>> BEGIN

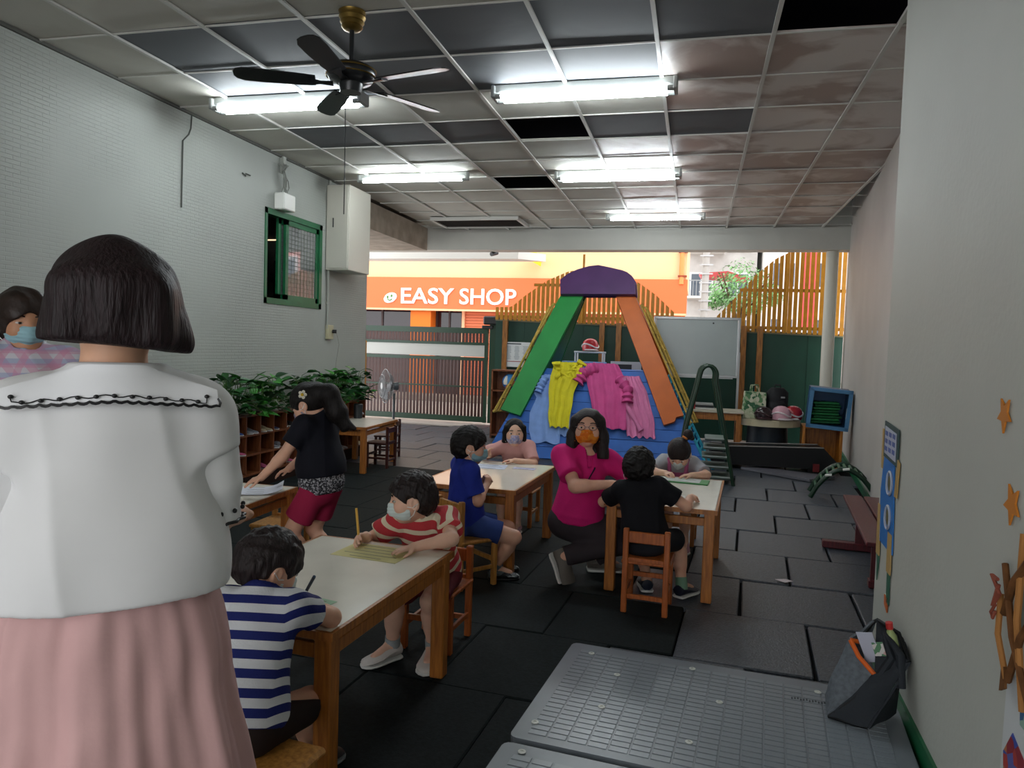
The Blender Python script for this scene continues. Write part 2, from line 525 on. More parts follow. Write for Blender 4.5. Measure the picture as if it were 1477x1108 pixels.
# ------------------------------------------------------------------ window in the left wall
win = thing('window_1', None, None, (WL, 0, 0)); structure(win)
fr = .06
b = B()
ym = (wy0+wy1)/2; zm = (wz0+wz1)/2
b.box((-.04, ym, wz1-fr/2), (.1, wy1-wy0, fr)).box((-.04, ym, wz0+fr/2), (.1, wy1-wy0, fr))
b.box((-.04, wy0+.02, zm), (.1, .04, wz1-wz0)).box((-.04, wy1-fr/2, zm), (.1, fr, wz1-wz0))
b.build('window_frame', M_green, win)
def sash(y0, y1, x):
    b = B(); w = .055
    z0, z1 = wz0+fr, wz1-fr
    b.box((x, (y0+y1)/2, z0+w/2), (.03, y1-y0, w)).box((x, (y0+y1)/2, z1-w/2), (.03, y1-y0, w))
    b.box((x, y0+w/2, zm), (.03, w, z1-z0)).box((x, y1-w/2, zm), (.03, w, z1-z0))
    s = b.build('window_sash', M_green, win)
    g = mat('window_glass', '#20262a', .03, .9)
    g.node_tree.nodes['Principled BSDF'].inputs['Metallic'].default_value = .55
    g.node_tree.nodes['Principled BSDF'].inputs['Base Color'].default_value = (.45, .47, .47, 1)
    B().box((x, (y0+y1)/2, zm), (.006, y1-y0-2*w+.01, z1-z0-2*w+.01)).build('window_pane', g, s)
    bb = B()
    n = 9
    for k in range(1, n): bb.box((x+.012, y0+w+(y1-y0-2*w)*k/n, zm), (.003, .003, z1-z0-2*w))
    for k in range(1, 16): bb.box((x+.012, (y0+y1)/2, z0+w+(z1-z0-2*w)*k/16), (.003, y1-y0-2*w, .003))
    bb.build('insect_mesh', mat('mesh_grey', '#4a4f4a', .6, .3), s)
sash(7.10, 7.80, -.02); sash(7.02, 7.5, -.06)
# dim room behind the open half of the window
b = B()
for c, s in (((WL-1.6, 7.3, 1.35), (.05, 3, 2.7)), ((WL-.9, 5.85, 1.35), (1.4, .05, 2.7)), ((WL-.9, 8.75, 1.35), (1.4, .05, 2.7)), ((WL-.9, 7.3, 2.75), (1.4, 3, .05)), ((WL-.9, 7.3, .05), (1.4, 3, .05))): b.box(c, s)
structure(b.build('wall_office', mat('office_wall', '#6d6f66', .8, .2)))
oc = thing('storage_rack', 'dark rack of boxes seen through the open half of the green window', 'rack', (WL-.55, 7.35, 0.06))
for z in (1.2, 1.685, 2.045): box('shelf_board', (0, 0, z), (.4, 1.5, .03), M_black, oc)
for y in (-.74, .74): box('upright', (0, y, 1.3), (.4, .04, 2.0), M_black, oc)
for k, (yb, zb, lab) in enumerate(((6.95, 1.92, 'dark storage box on the lower rack shelf, left of two, inside the green window'), (7.2, 1.92, 'dark storage box on the lower rack shelf, right of two, inside the green window'), (7.05, 2.27, 'grey storage box on the upper rack shelf inside the green window'))):
    tag(box('storage_box', (WL-.5, yb, zb-.005), (.26, .18, .28 if k < 2 else .27), mat('box_grey%d' % k, ('#40444c', '#5a5d66', '#8d8f96')[k], .7, .3)), lab, 'box', 'boxes on the rack behind the window')

# ------------------------------------------------------------------ electric cabinet, conduit, sockets, loose wires
cb = thing('electric_cabinet', 'white steel cabinet fixed high at the street end of the left wall', 'cabinet', (WL, 8.24, 2.24))
box('cabinet_body', (.15, 0, .495), (.296, .57, .99), mat('cabinet_white', '#c9c6ba', .4, .45), cb, bev=.006)
box('cabinet_door', (.15, -.29, .495), (.27, .012, .95), MATS['cabinet_white'], cb, bev=.004)
box('lock', (.10, -.30, .55), (.012, .014, .11), M_black, cb, bev=.004)
cd = thing('conduit_pipe', 'grey vertical conduit pipe beside the white steel cabinet', 'pipe', (WL+.02, 8.0, 1.55))
M_pvc = mat('grey_pvc', '#a3a59d', .5, .4)
B().tube([(0, 0, 0), (0, 0, 1.74)], .017, 10).build('pipe', M_pvc, cd, smooth=True)
for z in (.3, .9, 1.5): B().box((-.004, 0, z), (.03, .06, .02)).build('clip', M_pvc, cd)
sk = thing('power_socket', 'cream wall socket with a black plug at the foot of the conduit pipe', 'socket', (WL, 8.05, 1.47))
box('socket_box', (.022, 0, .04), (.044, .13, .17), mat('cream_plastic', '#b9b393', .45, .4), sk, bev=.006)
B().cyl((.045, .03, .05), (.09, .05, .05), .022, n=12).build('plug', M_black, sk, smooth=True)
B().tube([(.085, .05, .05), (.09, .12, -.1), (.02, .18, -.35), (.012, .2, -.75)], .004, 6).build('cord', M_pvc, sk, smooth=True)
jb = thing('junction_box', 'small white junction box with tangled cables above the green window', 'junction box', (WL, 6.96, 2.73))
box('box_body', (.06, 0, .1), (.12, .22, .17), M_white, jb, bev=.01)
b = B()
for k in range(7):
    y = rng.uniform(-.05, .05)
    pts = [(.05+rng.uniform(-.02, .03), y*2*math.sin(q*1.3+k)+rng.uniform(-.03, .03), .19+q*.075) for q in range(5)]
    b.tube(pts, .006, 6)
b.build('tangled_cable', mat('cable_grey', '#8c8e88', .5, .4), jb, smooth=True)
box('cable_duct', (.02, .02, .49), (.04, .05, .17), M_pvc, jb)
tag(B().tube([(WL+.012, 5.55, 3.3), (WL+.012, 5.54, 3.18), (WL+.014, 5.51, 3.12), (WL+.012, 5.44, 3.05), (WL+.012, 5.43, 2.49)], .006, 6).build('loose_wire', mat('wire_dark', '#4c4f4a', .6, .3), smooth=True), 'single loose wire hanging down the bare part of the left wall', 'wire')
tag(B().tube([(WL+.012, 6.28, 2.98), (WL+.03, 6.31, 2.955), (WL+.012, 6.34, 2.985), (WL+.02, 6.40, 2.98)], .007, 6).build('wire_stub', MATS['wire_dark'], smooth=True), 'short black wire stub sticking out of the left wall', 'wire')

# ------------------------------------------------------------------ fluorescent lights
M_tube = emit('lit_tube', '#f2fbff', TUBE)
M_tubeoff = mat('end_cap', '#8f9290', .4, .4)
def tube_light(x0, x1, y, n, label):
    t = thing('tube_light', label, 'ceiling light', ((x0+x1)/2, y, CEIL), 0, 'fluorescent ceiling lights')
    L = x1-x0
    box('light_body', (0, .05 if n > 1 else .03, -.03), (L, .10 if n > 1 else .05, .06), mat('lamp_body', '#8d908e', .5, .3), t, bev=.008)
    for k in range(n):
        yy = .05+(k-.5)*.11 if n > 1 else 0
        B().cyl((-L/2+.05, yy, -.088), (L/2-.05, yy, -.088), .0155, n=10).build('tube', M_tube, t, smooth=True)
        for s in (-1, 1): B().cyl((s*(L/2-.05), yy, -.088), (s*L/2, yy, -.088), .018, n=10).build('end_cap', M_tubeoff, t, smooth=True)
    for s in (-1, 1): box('lamp_holder', (s*(L/2+.006), .05 if n > 1 else .01, -.055), (.03, .16 if n > 1 else .06, .09), M_tubeoff, t, bev=.006)
    return t
la = tube_light(-3.82, -2.55, 5.22, 2, 'twin fluorescent light behind the ceiling fan')
tube_light(-1.51, -.22, 5.29, 2, 'twin fluorescent light right of the ceiling fan, largest in view')
tube_light(-3.80, -2.52, 7.82, 1, 'single fluorescent light near the white cabinet')
tube_light(-1.53, -.24, 7.90, 2, 'fluorescent light in the middle row, right of the two small ceiling holes')
tube_light(-1.28, .03, 10.42, 1, 'fluorescent light furthest back, nearest the street beam')
B().tube([(.53, -.02, -.09), (.535, -.02, -.62), (.53, -.01, -.94)], .004, 6).build('pull_cord', M_black, la, smooth=True)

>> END

:: AIM OF THE TASK ::
List all lines above in which the string "part" appears.

:: ANSWER BELOW ::
The Blender Python script for this scene continues. Write part 2, from line 525 on. More parts follow. Write for Blender 4.5. Measure the picture as if it were 1477x1108 pixels.
tag(B().tube([(WL+.012, 5.55, 3.3), (WL+.012, 5.54, 3.18), (WL+.014, 5.51, 3.12), (WL+.012, 5.44, 3.05), (WL+.012, 5.43, 2.49)], .006, 6).build('loose_wire', mat('wire_dark', '#4c4f4a', .6, .3), smooth=True), 'single loose wire hanging down the bare part of the left wall', 'wire')